The cultures who bordered the (Arabian/Persian) Gulf had a long history of intercommunity contacts, mainly by sea, going back to the fifth millennium when pottery in the style of Mesopotamian Ubaid wares was distributed as far south as Oman. Coastal fishing communities were probably regularly in contact with those in adjacent areas and across the mouth of the Gulf, and those of the Arabian Sea coast of Oman may also have been in contact with others along Arabia's southern coasts.
The mid-third millennium saw a radical change in the patterns of trade in the great area from West Asia to the Indus. Although trade with neighbors and between the cultures of the Iranian plateau continued, Mesopotamian and
Harappan participation in the trading networks right across the Iranian plateau, which depended on the use of pack animals, virtually ceased, and was replaced by trade using water transport. Though not without its risks, such as storms and perhaps pirates, this was generally an easier and more efficient means of transporting goods, particularly bulky or heavy materials. Direct seaborne communications through the Gulf were now established between the Indus civilization and Mesopotamia, the main Near Eastern consumer of imported raw materials. This link enabled the Harappans to conduct direct commercial relations with Mesopotamia, giving them direct control over the management of their trade rather than depending on intermediaries (as the land traffic had) and thereby improving both their returns on their exports and their ability to control the supply of imports. Sea trade also gave the Harappans access to the resources and markets of the cultures in the Gulf. The establishment of new Harappan settlements along the Makran coast reflected the development of this maritime trade.
Harappans in the Makran
The Makran is arid, inhospitable terrain, where fishing is the main livelihood. Land travel along the coast is difficult, and communications are easier by sea. The dissected Makran coast offers many sheltered inlets suitable for boats to anchor, some giving access to seasonal rivers that are navigable routes into the interior after the rains; at other times of the year, the dry beds of these watercourses provide paths for foot traffic. Communities must have been exploiting the resources of the Makran coast by the seventh millennium BCE, when seashells were traded to the inland settlement of Mehrgarh, and a number of settlements are known there in the Early Harappan period.
The Harappans established several towns in the Makran, their existence explicable only in relation to overseas trade.

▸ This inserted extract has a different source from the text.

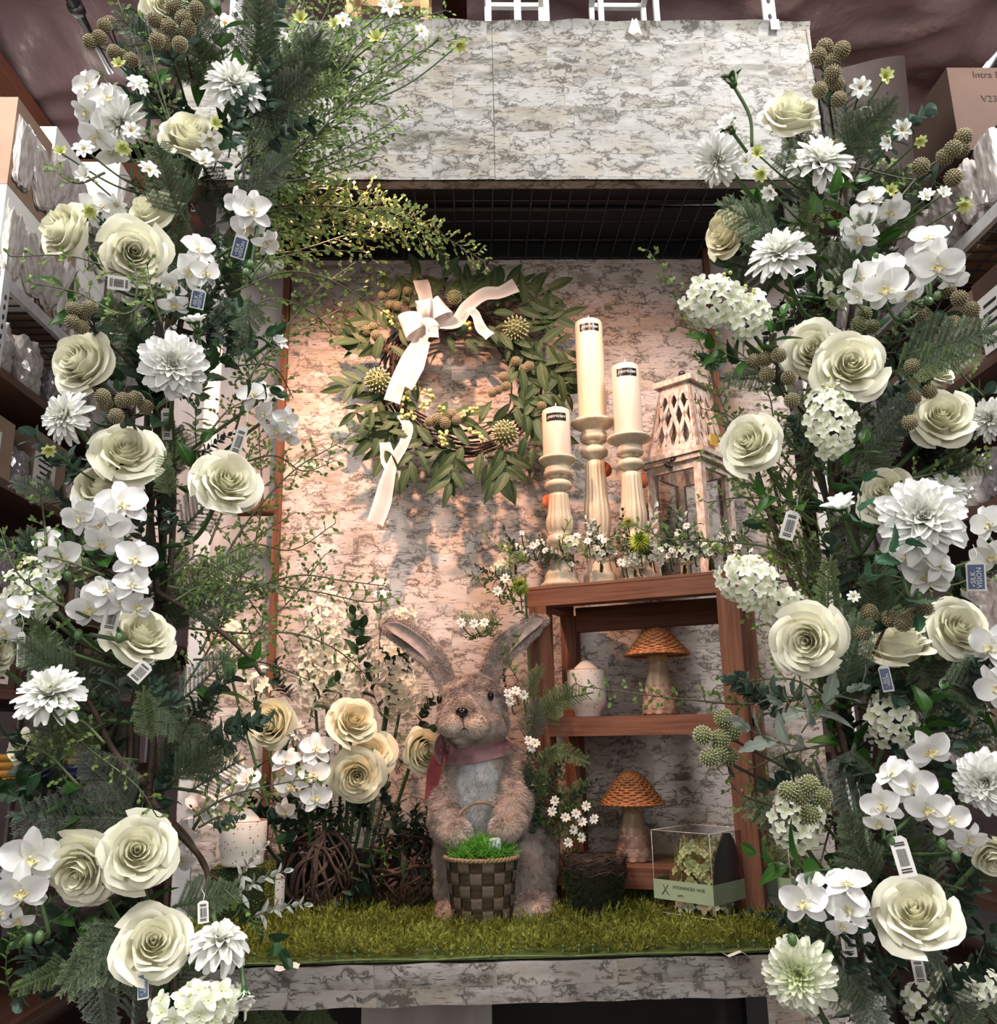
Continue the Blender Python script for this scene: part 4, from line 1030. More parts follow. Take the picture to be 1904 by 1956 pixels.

Sutkagen-dor was a small town with substantial stone walls and gateways. Sotka Koh, 100 miles to its east, seems also to have had a walled sector. It is likely the towns were fortified as strongholds to protect goods, reflecting their location in territory directly exposed to the presence of outsiders. Both were situated at the mouth of seasonal rivers providing routes into the interior (Sutkagen-dor on the Dasht, Sotka Koh on the Shadi Kaur), while farther east an unexcavated site at Pir Shah Jurio lies 3 miles inland from the mouth of the Hab. Sutkagen-dor, now 35 miles inland, is located near Gwadar bay, a major anchorage since historical times, while Sotka Koh is currently 9 miles inland from a modern fishing village at Pasni, also important as a port. However, in Harappan times when the sea level was higher, they were probably on or near the sea. There is a local tradition of a harbor at Sutkagen-dor. The settlement had strong stone walls up to 24 feet thick at their base, with bastions or towers on the west and east sides and a narrow gate in the southwestern corner, enclosing a citadel containing mud brick houses; an unwalled lower town lay to the north and east, and it has been suggested that there was a wharf along one edge of the settlement. The unexcavated town of Sotka Koh was similar in size to Sutkagen-dor: Part of a wall remains there, associated with an unwalled settlement. Another such
Site at Khairia Kot, on the west side of Las Bela in west Sonmiani bay, now 25 miles from the coast, might also have been a port. In contrast, Balakot, farther to the east on east Sonmiani bay, was a fishing settlement, apparently not involved in trade (only one import was found there, a pot similar to those at Umm-an-Nar in Oman). Allahdino on the Malir River, probably near the coast in Harappan times, was also not a port, but may have been a commerical center where goods were stored for distribution or forwarding.
It seems likely that shiploads of goods from Oman and from trade through the Gulf were brought to Sutkagen-dor and Sotka Koh in the Makran, with no restriction on the time of year when sailing could take place in the sheltered waters of the Gulf. In these settlements, the goods may have gone through customs' control and were probably divided into smaller packages for onward distribution overland, carried by human porters or pack animals (cattle or sheep).
The establishment of Harappan trading towns on the Makran coast probably altered the local patterns of communications. This is illustrated by the settlement of Miri Qalat, which had earlier (periods 11-111) been linked to the Iranian plateau and northern Baluchistan. Finds there in period III included proto-Elamite pottery. However, Harappan material there in period IV, along with large quantities of fish from the coast (three days' journey to the south), suggests that in the Mature Harappan period Miri Qalat was drawn into the Harappan sphere of influence.